Addendum: By setting \begin{align} dB_t^{\theta}&=\sin\varphi_tdB^{(1)}_t-\cos\varphi_tdB^{(2)}_t,\\ dB^{\phi}_t&=\cos\theta_t(\cos\varphi_tdB^{(1)}_t+\sin\varphi_tdB^{(2)}_t)-\sin\theta_tdB^{(3)}_t \end{align} and checking that these are two independent Brownian motions, one can rewrite the process as \begin{align} d\theta_t&=\frac12\cot\theta_t dt+dB_t^{\theta},\\ d\varphi_t&=\frac{1}{\sin\theta_t}dB^{\phi}_t. \end{align}

There is a third Brownian motion $dB^{N}_t=\mathbf{X}_t\cdot d\mathbf{B}_t$ that is normal to the sphere and therefore gets cancelled out.

Answer 2

As an alternative approach for the derivation of the advertised conclusion (in my opinion, this is a more elementary approach). You can take a look at Example 8.5.8 in Oksendal's classical textbook on SDEs, in which the author used a random time change argument to drive the SDE satisfied by a Brownian motion on the unit sphere in $\mathbb{R}^n$ (with $n \geq 3$).
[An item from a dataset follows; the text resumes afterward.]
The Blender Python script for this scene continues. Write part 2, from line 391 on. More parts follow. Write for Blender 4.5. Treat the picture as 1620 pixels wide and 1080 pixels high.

This SDE is written in the cartesian coordinates. However, when we consider the special case $n = 3$, a simple Ito-type computations enable us to transform the SDE in cartesian coordinate to the SDE in spherical coordinate $(\theta,\phi)$. I attached the detailed computations below, I hope you can follow and understand.

Answer 3

Brownian motion on the unit sphere will be given by

$$X_t=(\sin(\theta_t)\cos(\phi_t),\sin(\theta_t)\sin(\phi_t),\cos(\theta_t))$$

where $(\theta_t,\phi_t)$ solves the system of SDEs given by

$$d\theta_t=dB_t^{\theta}+\frac{1}{2}\cot(\theta_t)dt, \qquad d\phi_t=\frac{1}{\sin(\theta_t)}dB_t^{\phi}.$$ Here $B^{\theta}$ and $B^{\phi}$ are independent Brownian motions.

See Why does Brownian motion have drift on Riemannian Manifolds? for the general case.